With temperatures rising, glaciers all across the globe are melting at a fast pace, and glacial lakes are getting formed, and with the bursting of these lakes, a grave danger can emerge for the 1.5 crore people across the globe who live within a 50KM radius from these glaciers. Half of these glaciers are in India, Pakistan, China, and Peru.
In a study conducted by the scientists of the New Castle University, UK, which has been published in the Nature Communications magazine, it has been said that 50% of the world’s population facing danger, which is 75 lakh people, live in these four countries including India.
30 lakh people in India and 20 lakh people in Pakistan can get affected from the same. The study also mentions the incident which had taken place in Uttarakhand’s Chamoli back in February 2021, and had led to the deaths of 80 people, and many others had gone missing. The highest degree of danger is looming from the Tibetan plateau, Kyrgyzstan, to China, where 93 lakh people live. Half of the glaciers outside the polar region are in Pakistan, and in 2022 alone, 16 incidents had taken place because of glacier bursts.
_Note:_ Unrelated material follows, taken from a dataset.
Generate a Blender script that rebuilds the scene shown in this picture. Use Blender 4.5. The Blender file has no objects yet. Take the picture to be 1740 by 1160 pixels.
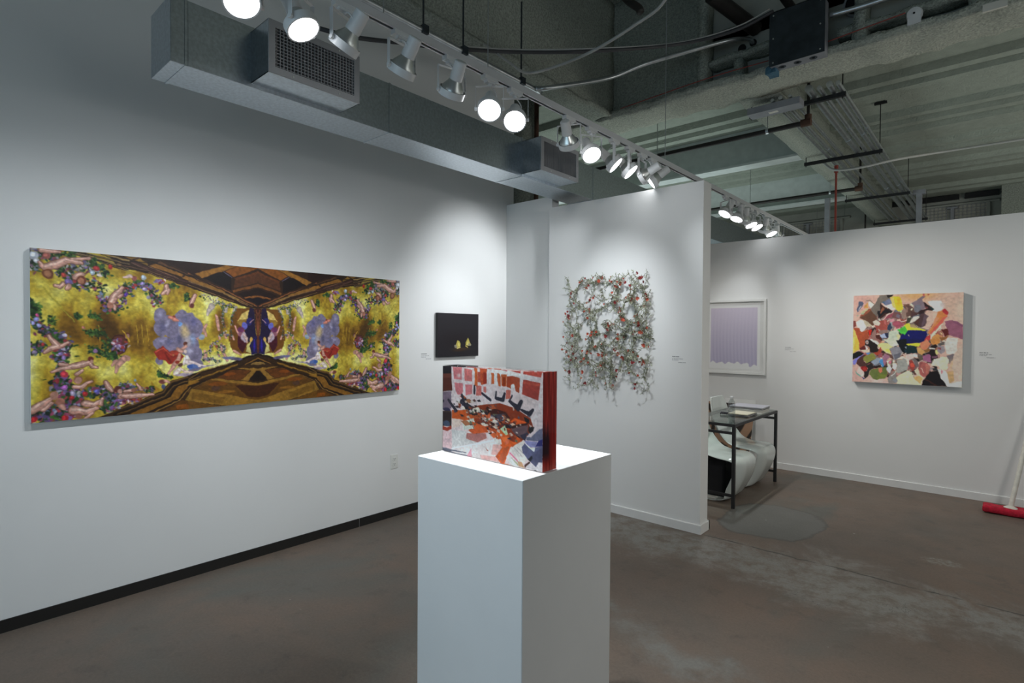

Nevertheless, it is still not clear as to how responsible was the melting of glaciers for the floods which had hit Pakistan the last year. Professor Tom Robinson of New Zealand’s Canterbury University has said that the bursting of a glacier like is like a tsunami on land, similar to a dam burst, and the most threatening factor is that such disasters take place without or with very little warning.